Envisaging victory for Trump

Months away from the November 2016 election and I feel uncomfortably assured that America’s deep, excising hatred of its people of colour will culminate in the election of Donald Trump as president. Trump in his newest iteration as a xenophobic fear-monger. Donald Trump: the rumpled narcissist who called into question the legitimacy of the birth certificate of the first Black President-elect. Donald Trump: the best-selling author-turned-Republican politico, now running under the campaign slogan ‘Make America Great Again!’ Again?! Again?! ‘Again’ is the word that is being used in euphemism for our country’s desire to eradicate people of colour from its future just as it has done in its recollections of the past. Under the banner of his campaign slogan, Donald Trump has vowed to erect a wall between the US and Mexico and to ban Muslims from entering the United States. Donald Trump plans to have the Black Lives Matter movement investigated by the US Attorney General for criminal activity while his own violent rhetoric across the campaign trail has led his political supporters to kick, punch, choke and openly harass anti-Trump protesters in over 20 states. What is Trump if not the embodiment of America’s belief in the glory of its ivory past; an exhibition of its terrifying belief that its survival is best served by the eradication of its burgeoning social majority?

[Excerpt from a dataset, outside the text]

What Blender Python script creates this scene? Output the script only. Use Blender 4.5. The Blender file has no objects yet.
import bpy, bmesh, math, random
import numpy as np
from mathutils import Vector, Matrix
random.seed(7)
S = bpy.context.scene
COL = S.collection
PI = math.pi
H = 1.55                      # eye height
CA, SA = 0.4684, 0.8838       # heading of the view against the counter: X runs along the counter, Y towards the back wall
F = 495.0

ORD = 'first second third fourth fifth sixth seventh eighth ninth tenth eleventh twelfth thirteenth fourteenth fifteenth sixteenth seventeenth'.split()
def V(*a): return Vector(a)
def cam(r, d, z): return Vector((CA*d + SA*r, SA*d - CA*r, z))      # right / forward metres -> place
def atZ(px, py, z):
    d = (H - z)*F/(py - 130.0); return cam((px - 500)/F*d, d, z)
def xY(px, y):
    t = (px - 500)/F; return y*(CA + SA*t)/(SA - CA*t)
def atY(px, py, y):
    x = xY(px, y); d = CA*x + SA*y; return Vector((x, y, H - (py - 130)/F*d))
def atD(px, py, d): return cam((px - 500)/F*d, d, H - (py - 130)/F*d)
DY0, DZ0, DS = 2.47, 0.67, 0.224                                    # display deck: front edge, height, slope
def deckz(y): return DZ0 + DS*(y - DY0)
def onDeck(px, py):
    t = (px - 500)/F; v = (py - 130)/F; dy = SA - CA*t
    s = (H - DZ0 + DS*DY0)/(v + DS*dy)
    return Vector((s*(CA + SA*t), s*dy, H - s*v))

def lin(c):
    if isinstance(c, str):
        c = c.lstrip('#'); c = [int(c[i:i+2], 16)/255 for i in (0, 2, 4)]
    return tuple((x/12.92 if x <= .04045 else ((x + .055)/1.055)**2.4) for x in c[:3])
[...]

Much like the lie that made Ivory Soap famous (its buoyancy, which has been advertised for the last 200 years as a mark of its purity, is in fact the manufactured consequence of Proctor & Gamble replacing product with air), Donald Trump is a construction, a fabrication, a mass-marketed consequence of my country’s long-standing hatred of some of its own people. I do not know whether to be appalled or frightened as I look into the bankrupt gilded tower that Trump inflicts on my country. I cringe at every TV screen. I await what comes next.